We already have 512-bit processors for some years now. Think about it.

(Most operating systems were 16-bit until 1997 or something.)

For what reason?

>wanting windows to shit even more retarded ways to waste your cpu power and ressources.

1000 years from now

probably when we'll quit using bits or RAM, well never with our actual computer architectures

BTW, what's the operating system in the context of the question?

Do you have lots of numbers wider than 64 bits to process?
Do you have more than 18,446,744,073,709,552,000 bytes of memory?

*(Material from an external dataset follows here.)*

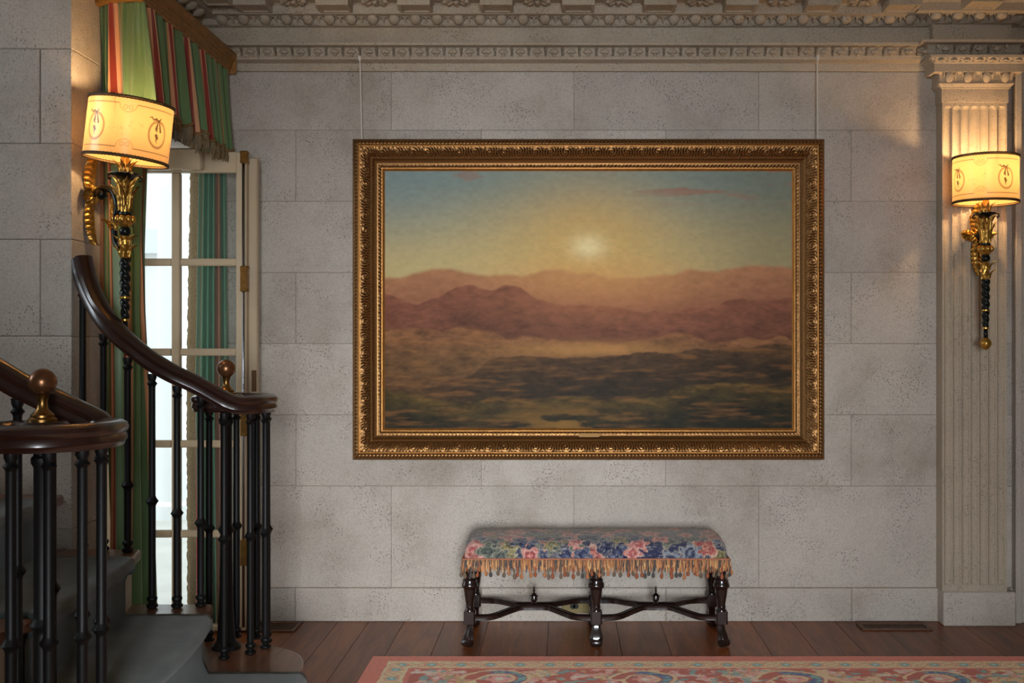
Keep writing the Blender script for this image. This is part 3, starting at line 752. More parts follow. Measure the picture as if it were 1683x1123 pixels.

Other than moar RAM, I don't think increasing bits has helped with computational performance. 128-bit is useless.

>I don't think increasing bits has helped with computational performance.
There's a reason we're not using quad core versions of the 6502 clocked at 5GHz.
We SHOULD be using 64 core versions of the 6502, extended out to 64 bits, clocked at 5GHz, however.

Who cares about bits when every storage and program is atleast 1 gb?

>There's a reason we're not using quad core versions of the 6502 clocked at 5GHz.
Because 2^8 address space is not a lot, no?

2^16 for plain 6502, 2^20 for some variants, 2^24 for the 65816.

Why can't machine learning remove all the bloat in these programs??

Hopefully we will get a more elegant form of addressing before that is needed. 64 bit pointers are mostly waste of bits already.

Read the risc-v 128 bit spec. Soon (tm).

I see. Yes, I was wrong, but it's still not a lot.

Much sooner than you think. RISC-V, for example, already implies 128-bit registers and 128-bit addresation.
Hint: one might want to directly address not only some place in RAM, but also some place on a flash storage, directly connected to the system bus.

Assuming the upcoming 128-bit cpus are just 2 64-bit CPUs glued together, probably not for a long while.

When we start converting entire galaxies into RAM.

You severely underestimate how much memory 64 bit is able to address.

I imagine a breakthrough in distributed computing could warrant it, let's say 5 years from now, Average of ~20GB of RAM per phone, averaged over 1 billion phones 20 billion billion bytes of RAM, or 2e19 pooled RAM available for compute tasks.
20,000,000,000,000,000,000 bytes, slightly more than 18,446,744,073,709,552,000 bytes.
Massively parallel distributed compute could change everything, but no-one knows how.
Fuck, RAM over IPV6 could be more effective.

Tell this to Google. They were the main force behind all that 128-bit hustle in RISC-V architecture development.

>Google
Something tells me it's not "Google", it's one of their AI's, maybe nenet, getting pissy about having to bank swap exabytes of servers just to run compute tasks.